The federal government has announced a $566.1 million, ten-year investment to identify new deposits of minerals and sources of energy to help build its Future Made in Australia agenda.
The funding, which will commence in the 2024–25 financial year, will be used to produce data, maps and other tools for use by the resources industry.
According to the government, the effort, to be led by Geoscience Australia, will “deploy Australia’s top geoscientists to fully map Australian resources that will power our future, help us make more here at home, and create good secure jobs now and for the next generation”.
“The road to net zero runs through Australia’s resources sector,” said the federal Minister for Resources, Madeleine King.
“This funding will ensure we can draw the map for our resources companies to find the minerals we need to drive our economy and build the technology we need to reduce emissions.”
Under the Resourcing Australia’s Prosperity program, offshore areas will be mapped as well, with an eye towards identifying sites for carbon capture and storage and for clean hydrogen projects.
The program will also map all of Australia’s groundwater systems.
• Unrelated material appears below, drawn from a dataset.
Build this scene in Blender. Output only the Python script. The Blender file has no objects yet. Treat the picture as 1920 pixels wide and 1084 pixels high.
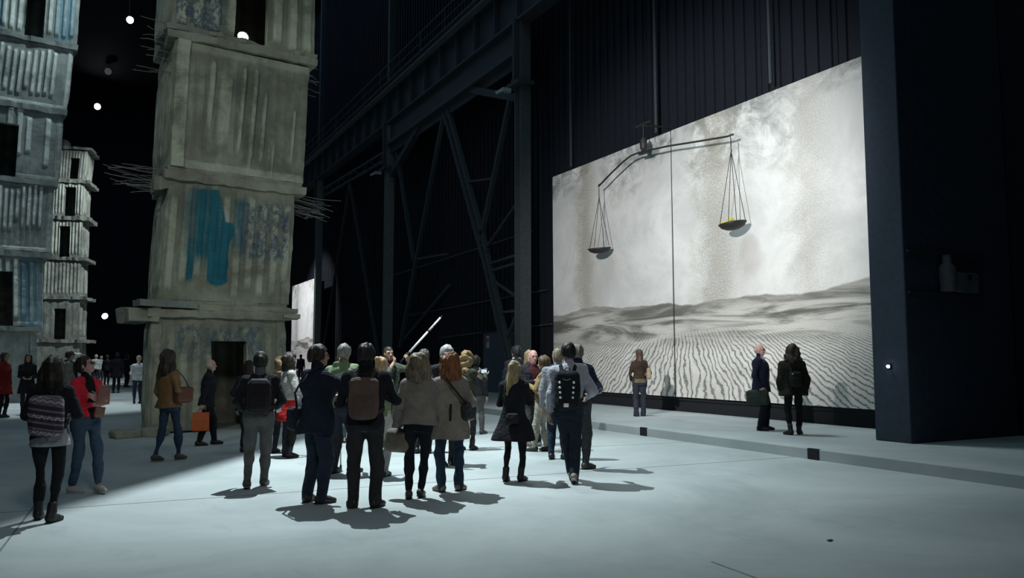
import bpy, math, random
import numpy as np
from mathutils import Vector, Matrix
rnd = random.Random(7)
S = bpy.context.scene
C = S.collection

# ------------------------------------------------------------------ camera
cam_d = bpy.data.cameras.new('camera')
cam = bpy.data.objects.new('camera', cam_d); C.objects.link(cam)
cam_d.sensor_fit = 'HORIZONTAL'; cam_d.sensor_width = 36.0
cam_d.lens = 1500.0 / 1920.0 * 36.0
cam_d.clip_end = 400
cam.location = (0, 0, 1.6)
cam.rotation_euler = (math.radians(90 + 4.9533), 0, -math.radians(27.686))
S.camera = cam

# ------------------------------------------------------------------ colour management, world
S.view_settings.view_transform = 'Standard'
S.view_settings.look = 'None'
S.view_settings.gamma = 1.0
S.view_settings.use_curve_mapping = False
S.view_settings.exposure = 0.0
w = bpy.data.worlds.new('world'); S.world = w
w.use_nodes = True
w.node_tree.nodes['Background'].inputs[0].default_value = (0.25, 0.42, 0.75, 1)
w.node_tree.nodes['Background'].inputs[1].default_value = 0.004

# ------------------------------------------------------------------ lights
def spot(name, loc, target, power, deg, blend=0.3, color=(1, 1, 1), size=0.15):
    d = bpy.data.lights.new(name, 'SPOT'); d.energy = power; d.spot_size = math.radians(deg)
    d.spot_blend = blend; d.color = color; d.shadow_soft_size = size
    o = bpy.data.objects.new(name, d); C.objects.link(o); o.location = loc
    o.rotation_euler = (Vector(target) - Vector(loc)).to_track_quat('-Z', 'Y').to_euler()
    return o
def area(name, loc, target, power, sx, sy, color):
    d = bpy.data.lights.new(name, 'AREA'); d.shape = 'RECTANGLE'; d.size = sx; d.size_y = sy
    d.energy = power; d.color = color
    o = bpy.data.objects.new(name, d); C.objects.link(o); o.location = loc
    o.rotation_euler = (Vector(target) - Vector(loc)).to_track_quat('-Z', 'Y').to_euler()
    return o
# overhead spotlight in front of the near tower: pool on the floor round the crowd
LAMP = (3.5, 12.9, 9.0)
spot('crowd_spotlight', LAMP, (3.6, 11.8, 0), 6600, 90, 1.0, (0.82, 0.96, 1.0), 0.02)
# floodlights that wash the large canvas
spot('canvas_floodlight', (-2.5, 6.0, 7.0), (14.0, 16.6, 5.0), 15500, 42, 0.75, (1.0, 0.985, 0.97), 0.10)
spot('far_canvas_floodlight', (6.5, 57.0, 11.0), (14.0, 60.0, 4.6), 6500, 64, 0.5, (0.95, 0.97, 1.0), 0.1)
# rig lights over the far towers
spot('left_tower_spotlight', (1.5, 29.5, 21.0), (-3.6, 34.0, 5.5), 3600, 66, 0.6, (0.80, 0.95, 1.0), 0.10)
spot('rear_tower_spotlight', (9.0, 46.0, 20.0), (-1.0, 58.5, 7.0), 15000, 50, 0.6, (0.93, 1.0, 0.95), 0.2)
spot('far_floor_spotlight', (-2.2, 33.0, 16.0), (-2.2, 30.0, 0), 5200, 34, 0.35, (0.85, 0.96, 1.0), 0.1)
spot('rear_floor_spotlight', (3.0, 36.0, 16.0), (2.0, 35.0, 0), 2600, 56, 0.5, (0.85, 0.96, 1.0), 0.1)
spot('near_tower_spotlight', (-5.5, 3.0, 10.0), (2.8, 19.0, 5.6), 1900, 50, 0.9, (0.93, 1.0, 0.86), 0.3)
spot('crowd_fill_spot', (1.0, -7.0, 12.0), (3.4, 11.6, 0.8), 1900, 58, 1.0, (0.98, 0.98, 0.93), 1.2)  # added fill from behind the camera, lifts the crowd's backs and the shadows
spot('platform_spotlight', (9.0, 15.0, 13.0), (11.4, 14.0, 0), 3600, 84, 0.9, (0.82, 0.96, 1.0), 1.6)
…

According to the government, ‘precompetitive geoscience’ is the key to the strength of Australia’s resources sector, with Geoscience Australia’s precompetitive data program already leading to major discoveries such as new deposits of critical minerals and rare earths.
Deloitte Access Economics research has found that existing public precompetitive geoscience was estimated to have supported $76 billion of value added to the Australian economy and 80,000 full-time equivalent jobs in 2021–22 alone.
The funding announcement has been welcomed by the Australian Academy of Science, but the peak body has warned that the program “will require new scientific knowledge, data analysing capacity, tools and skills”.
“But this must be supported by investments in building a stronger workforce,” said the Chair of the Academy’s National Committee for Earth Sciences, Professor Ian Jackson.
“Existing gaps must be reversed if we are to extract full value from the opportunities we have,” he said.
The Academy says that for “Australia to remain a significant player in the global resources industry, including in the critical minerals that drive the 21st-century economy, more resources must be provided for science and technology infrastructure, scientific research in the geosciences and training of geoscientists with sophisticated data management skills”.